# EXTRACTED RECORDS start

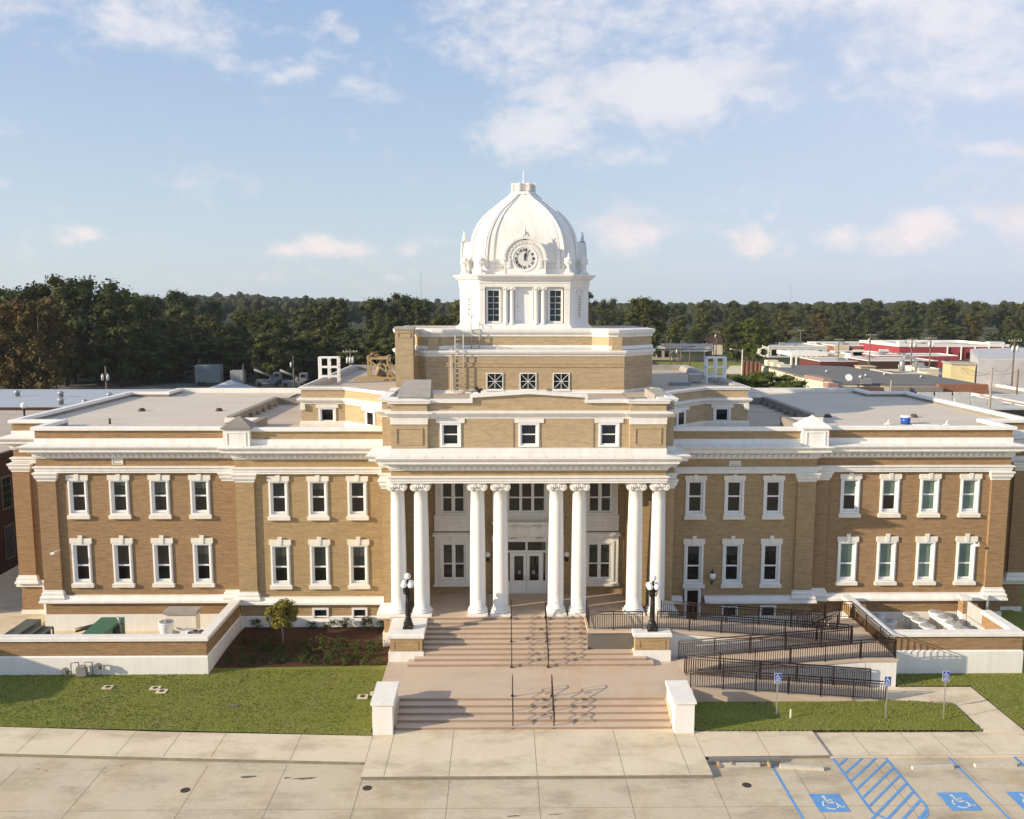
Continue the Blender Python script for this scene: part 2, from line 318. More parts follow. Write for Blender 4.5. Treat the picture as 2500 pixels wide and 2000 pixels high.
def grassmat(name,c,c2,c3):
    mt,nt,n,l,b=newmat(name); g=n.new('ShaderNodeNewGeometry'); P=g.outputs['Position']
    a=tnoise(n,l,P,6,8,.75,.3,.7); d=tnoise(n,l,P,.5,6,.65,.45,.75); e=tnoise(n,l,P,28,4,.8,.3,.7)
    col=mixrgb(n,l,a,c,c2); col=mixrgb(n,l,wmul(n,l,d,.75),col,c3); col=mixrgb(n,l,wmul(n,l,e,.4),col,tuple(x*.6 for x in c))
    l.new(col,b.inputs['Base Color']); b.inputs['Roughness'].default_value=.9; b.inputs['Specular IOR Level'].default_value=.15
    bp=n.new('ShaderNodeBump'); bp.inputs['Strength'].default_value=.6; bp.inputs['Distance'].default_value=.04; tx=n.new('ShaderNodeTexNoise'); tx.inputs['Scale'].default_value=14; tx.inputs['Detail'].default_value=8; tx.inputs['Roughness'].default_value=.8; l.new(P,tx.inputs['Vector']); l.new(tx.outputs['Fac'],bp.inputs['Height']); l.new(bp.outputs[0],b.inputs['Normal'])
    return mt
GRASS=grassmat('lawn_grass',(.175,.20,.036),(.235,.245,.055),(.235,.215,.085))
EARTH=grassmat('rough_ground',(.085,.10,.03),(.12,.11,.05),(.16,.14,.09))
MULCH=grassmat('bark_mulch',(.10,.048,.03),(.055,.027,.018),(.13,.075,.045))
BLUE=plain('worn_blue_road_paint',(.10,.29,.60),.7,.25,2.5,c2=(.17,.35,.60)); WPAINT=plain('white_road_paint',(.68,.67,.64),.7,.15,4)
SIGNB=plain('sign_blue',(.02,.075,.32),.4,.08,4); SIGNW=plain('sign_white',(.75,.76,.78),.5,.05,4)
def leafmat(name,c,c2,c3=None,dark=.42):
    mt,nt,n,l,b=newmat(name); t=n.new('ShaderNodeTexCoord'); oi=n.new('ShaderNodeObjectInfo'); P=t.outputs['Object']
    a=tnoise(n,l,P,.55,5,.65,.38,.62); e=tnoise(n,l,P,2.6,4,.7,.35,.65)
    col=mixrgb(n,l,a,c,c2); col=mixrgb(n,l,wmul(n,l,e,.4),col,tuple(x*dark for x in c))
    hs=n.new('ShaderNodeHueSaturation'); l.new(col,hs.inputs['Color'])
    r1=n.new('ShaderNodeMapRange'); l.new(oi.outputs['Random'],r1.inputs[0]); r1.inputs[3].default_value=.475; r1.inputs[4].default_value=.515; l.new(r1.outputs[0],hs.inputs['Hue'])
    r2=n.new('ShaderNodeMapRange'); l.new(oi.outputs['Random'],r2.inputs[0]); r2.inputs[3].default_value=1.2; r2.inputs[4].default_value=.72; l.new(r2.outputs[0],hs.inputs['Value'])
    l.new(hs.outputs[0],b.inputs['Base Color']); b.inputs['Roughness'].default_value=.75; b.inputs['Specular IOR Level'].default_value=.15
    return mt
LF=leafmat('dark_green_leaves',(.040,.054,.012),(.072,.084,.020)); LF2=leafmat('olive_green_leaves',(.058,.068,.015),(.095,.098,.023)); LFO=leafmat('autumn_orange_leaves',(.115,.072,.014),(.066,.062,.014)); LFY=leafmat('bright_green_leaves',(.075,.10,.016),(.05,.07,.013)); LFP=leafmat('far_wood_leaves',(.030,.036,.012),(.046,.05,.016))
BARK=plain('bark',(.10,.08,.06),.9,.3,4); BARKP=plain('pale_bark',(.30,.26,.21),.9,.3,4)
# ================= GROUND
def slab(name,poly,z,mat,thick=.0,zb=None):
    b=MB()
    if thick: b.prism(poly,z-thick,z,bottom=False)
    else: b.quad(*[(x,y,z) for x,y in poly])
    return struct(b.build(name,mat))
def rect(x0,x1,y0,y1): return [(x0,y0),(x1,y0),(x1,y1),(x0,y1)]
slab('ground',rect(-3480,3480,-78,3590),-.30,EARTH)
slab('street',rect(-70,80,-60,-12.0),-.15,STREET)
slab('side_driveway',[(-60,-14.3),(-31.9,-5.9),(-29.5,-5.9),(-29.5,60),(-60,60)],-.02,WALK,.25)
slab('side_street',[(33,2),(60,2),(75,60),(46,60),(38,20)],-.2,plain('asphalt',(.10,.10,.10),.9,.2,1.5))
slab('lawn',[(31,-12.6),(60,-12.6),(60,2),(33,2),(44,30),(36,60),(31,60)],-.06,GRASS,.2)
# sidewalks
W_L=[(-60,-12.2),(-60,-9.9)]
slab('sidewalk',[(-45,-12.75),(-24.6,-13.97),(-16,-14.47),(-7.28,-14.93),(-7.28,-12.69),(-16.9,-12.21),(-24.6,-11.66),(-45,-10.5)],0,WALK,.3)
slab('entrance_pavement',rect(-7.26,7.27,-16.1,-12.15),0.004,WALK,.3)
slab('sidewalk',[(7.29,-14.62),(12.7,-14.56),(12.7,-12.43),(7.29,-12.37)],0,WALK,.3)
slab('sidewalk',[(12.72,-14.56),(60,-14.4),(60,-12.35),(22.5,-12.48),(12.72,-12.46)],-.07,WALK,.2)
slab('path',[(17.3,-9.5),(20.6,-9.84),(20.62,-12.46),(22.42,-12.46),(22.4,-7.92),(18.55,-7.88),(17.3,-7.95)],.0,WALK,.2)
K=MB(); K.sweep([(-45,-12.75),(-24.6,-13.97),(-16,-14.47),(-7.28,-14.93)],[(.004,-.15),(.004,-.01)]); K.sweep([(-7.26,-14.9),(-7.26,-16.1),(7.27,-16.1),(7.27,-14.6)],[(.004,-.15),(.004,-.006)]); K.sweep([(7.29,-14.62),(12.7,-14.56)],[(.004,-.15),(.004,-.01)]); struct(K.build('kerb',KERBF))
# dirty kerb face strips before real steps (sidewalk top 0, street -.15)
# joints
J=MB()
def jl(x0,y0,x1,y1,z,w=.016):
    d=Vector((x1-x0,y1-y0)).normalized(); n_=Vector((-d.y,d.x))*w/2
    J.quad((x0-n_.x,y0-n_.y,z),(x1-n_.x,y1-n_.y,z),(x1+n_.x,y1+n_.y,z),(x0+n_.x,y0+n_.y,z))
for x in (-22.52,-20.36,-18.1,-16.03,-13.95,-10.5,-25.2,-28): 
    fr=lambda X:-12.69+(-7.28-X)*.0595; jl(x,fr(x)-2.24,x,fr(x),.004)
for x in (-6.33,-3.65,0,3.62,6.35): jl(x,-16.1,x,-12.15,.008)
for x in (-25.5,-21.9,-18.25,-13.95,-10.6,-7.24): jl(x,-22,x,-14.9,-.146)
for x in (-3.62,.02,3.65,7.28,10.9,14.5,18.1,21.7,25.3): jl(x,-22,x,-16.12 if x<7 else (-14.6),-.146)
jl(-40,-18.2,30,-18.15,-.146)
for x in (10.1,): jl(x,-14.6,x,-12.4,.004)
for x in (12.74,14.5,16.7,18.1,20.0,22.45,25): jl(x,-14.5,x,-12.46,-.066)
jl(12.72,-14.52,60,-14.42,-.066); jl(18.9,-7.9,20.6,-9.8,.004)
struct(J.build('pavement_joint',JOINT))
# stains
ST=MB()
def blob(x,y,a,b_,z,rz=0,n=14,sd=0):
    rr=random.Random(sd); pts=[]
    for i in range(n):
        t=2*PI*i/n; r=1+rr.uniform(-.35,.25); px=a*r*math.cos(t); py=b_*r*math.sin(t); pts.append((x+px*math.cos(rz)-py*math.sin(rz),y+px*math.sin(rz)+py*math.cos(rz),z))
    ST.quad(*pts)
for i,(x,y,a,b_) in enumerate([(-12.0,-15.8,.32,.09),(-9.6,-15.95,.5,.08),(-10.35,-15.9,.14,.06),(-3.0,-16.9,.0,.0),(-21,-15.1,.1,.04),(-20.6,-15.25,.08,.03),(-17.6,-14.9,.08,.03),(-18.1,-15.4,.1,.03),(.6,-18.6,.3,.03),(-1.0,-18.7,.3,.05),(5.3,-16.8,.04,.03)]):
    if a: blob(x,y,a,b_,-.1455,.1,sd=i)
struct(ST.build('pavement_stain',plain('damp_stain',(.17,.145,.11),.8,.3,5)))
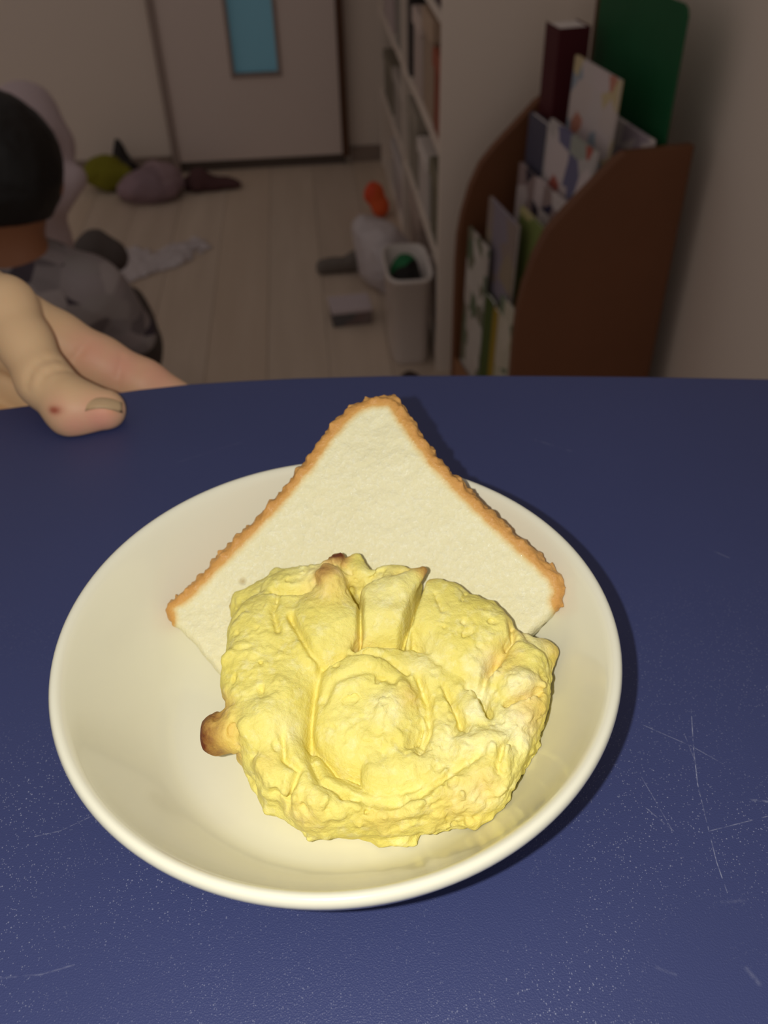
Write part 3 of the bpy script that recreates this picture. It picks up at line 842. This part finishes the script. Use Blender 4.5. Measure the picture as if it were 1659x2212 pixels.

# EXTRACTED RECORDS end

§ **EXERCISE PROMPT**:
Say how many lines of the material contain the word "pixels", with no other text.

§ **RESULT**:
2